Éramos melhores que os holandeses. O 1-0 na fase de grupos dá-nos razão. Só que eles marcam um golo do outro mundo pelo Van Basten, enquanto nós atiramos ao poste e ainda falhámos um penálti, ambos pelo Belanov. Foi mérito da Holanda, claro. Mas também sorte. Muita sorte. Outra coisa: a Holanda tinha vedetas internacionais, como Van Bastgen, Gullit e Rijkaard, que nós não tínhamos. E outra coisa.
Conte.
No 1-0 do Gullit, é uma situação de jogo vista e revista por nós. Há um canto, a bola é repelida por nós e eles cruzam para a área. Nos treinos, o Valeri chamava-nos a aten ção para esse tipo de jogadas. Só falharíamos uma em mil. No dia da final, foi essa infíma probabilidade que fez clique. Alguém demorou mais um segundo do que devia a sair para o fora-de-jogo e eles aproveitaram para o golo.
De volta à Sampdoria. Campeão italiano e tal. Porquê a saída para o Rangers nesse Verão?
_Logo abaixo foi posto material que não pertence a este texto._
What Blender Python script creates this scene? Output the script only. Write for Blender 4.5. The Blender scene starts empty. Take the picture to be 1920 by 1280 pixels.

Porque o contrato era vantajoso, muito vantajoso.
E o futebol escocês era bom para o Mikhailichenko?
Muita gente pensava que o futebol era primitivo, sem ideias nem táctica. Eu também pensava, hã. Quando cheguei lá, percebi o erro dessa linha de pensamento.
Como assim?
Eles são é mais racionais que os outros a pensar o futebol. Se só é preciso dois toques para chegar à baliza, então vamos dar dois toques. Nada de elaborar demasiado. O futebol escocês era assim, a racionalidade em primeiro lugar. Aliás, em segundo.
E em primeiro?
A dedicação. Nunca vi nada assim.
E deu-se bem?
Adorei tudo aquilo. A espontaneidade dos adeptos, a alegria constante no balneário, os jogos vividos a mil à hora. Tudo especial, muito especial. Tenho saudades, imensas. Tanto da Escócia como da Inglaterra, onde ainda tenho uma casa.
Nem uma imperfeição no Rangers?
Só uma.
Conta?
Zero golos de cabeça.
E então?
Sempre me disseram que era um rapaz atlético, com bom jogo de cabeça. E a verdade é que marcava muitos golos de cabeça pelo Dínamo Kiev. Quando cheguei à Escócia, parecia um menino ao pé dos adultos. Em cinco anos de Rangers, nunca marquei de cabeça.